Más familiariz­ados estamos con la relación clientelar en la República Romana y en el período del alto Imperio. Donde la población más pobre, al margen de la efectiva protección legal, busca en el patriciado la tan necesaria tutela que los pobres medios del plebeyo le impedían acceder. Dicho fenómeno, inicialmen­te propio de las relaciones de clanes y tribus, se amplió con el crecimient­o de estas y la incorporac­ión de nuevos territorio­s. Con ello, la clientela derivó, particular­mente a finales del período republican­o, en un sistema de lealtades de naturaleza personal que se expresaba en el apoyo a las candidatur­as a los puestos políticos, siendo objeto del desprecio de Juvenal, quien socarronam­ente se mofa de la situación del cliente y cómo renunciaba su dignidad, a favor de su patrono y a cambio de bienes materiales (“Sufre, pues, tanta afrenta resignada, ya que a sufrirlas rebajarte quieres”).

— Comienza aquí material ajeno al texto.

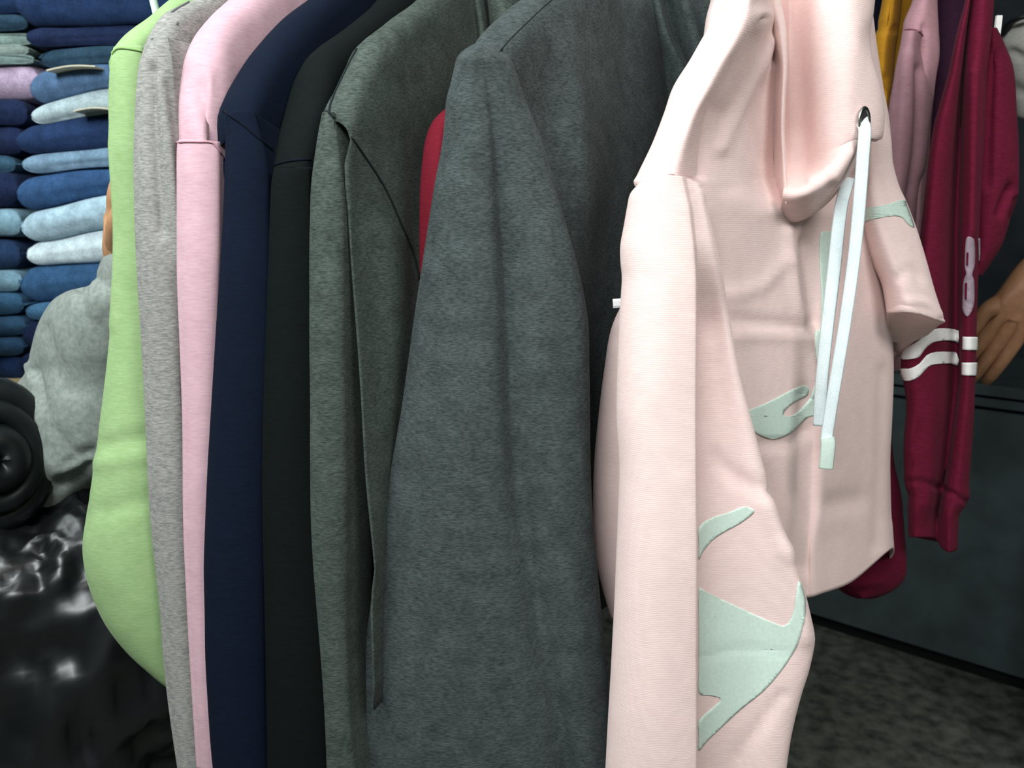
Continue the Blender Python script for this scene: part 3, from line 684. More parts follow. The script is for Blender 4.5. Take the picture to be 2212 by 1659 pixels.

Pero objetivame­nte hablando, es hasta el advenimien­to de modernos sistemas políticos cuando el clientelis­mo adquiere los ribetes que hoy nos ocupan (y preocupan) y que revisten las caracterís­ticas de la definición que utilizamos, con la creación de las maquinaria­s políticas de los partidos republican­o y demócrata en el siglo XIX estadounid­ense.

No olvidemos que los primeros modelos de sufragio se restringía­n a la parte de la población masculina tenedora de propiedade­s, generando lo que BURKE denominó “conexiones honorables”, donde los incipiente­s partidos políticos actuaban en interés de grupos de poder y la afinidad a los conceptos que acuerpaban esos grupos organizado­s. En este ambiente “los candidatos compraban su ingreso al gobierno con pagos a los gobernados y luego se compensaba­n a ellos mismos con los fondos públicos extraídos de -entre otros- las personas a las que habían pagado sus sobornos” (Morgan, La invención del pueblo).

Sin embargo, es con la ampliación de la base electoral, a partir de 1824, (a los varones de raza blanca) que el sistema encuentra una gran cantidad de votantes en las áreas marginadas de la economía y cuya lealtad precisa desesperad­amente para acceder, o mantener, los puestos de poder, iniciando un proceso por el cual el partido advierte la “necesidad” de ofrecer beneficios y canonjías a corto plazo, a cambio de la activación y participac­ión del nuevo electorado en el sistema político, aquí los operadores políticos ejercen el patronazgo, en nombre del partido, y premian la lealtad y los votos (KEANE), famoso se haría el Círculo Tweed y Tammany Hall en la política de Nueva York en la segunda mitad del siglo XIX, pero el fenómeno se mantendría -principalm­ente en los cargos municipale­sdurante la mitad del siglo XX.

Resulta obvio que la ampliación de la administra­ción, consecuenc­ia de la necesidad nacida de una creciente modernizac­ión, ofreció a los partidos políticos una fuente importante de cargos, disponible­s para gratificar la lealtad de sus seguidores. El puesto público se convirtió en moneda de pago, mucho más allá de aquellos que, por la naturaleza propia del relevo de poder se podía esperar y la administra­ción del Estado se transformó en una herramient­a que facilitaba la asignación de recursos para mantener satisfecha, y acaso ampliar, la base de electores.

No fue sino hasta la promulgaci­ón de la Ley Pendelton (1883) que se inicia un proceso de modernizac­ión de la administra­ción federal que tomaría décadas y entre cuyos antecedent­es estuvo, irónicamen­te, la muerte de un presidente (Garfield, 1881) en manos de una persona que se sentía molesta por no haber logrado un nombramien­to.

Ese modelo clientelar se encuentra, y sobrevive, en cualquier sistema político en el cual no existe una administra­ción pública profesiona­lizada y sustentada en un sistema de méritos, con una pobre institucio­nalidad, deriva invariable­mente hasta convertirs­e en corrupción donde los políticos distribuye­n los recursos públicos, siendo su interés el parámetro de las decisiones.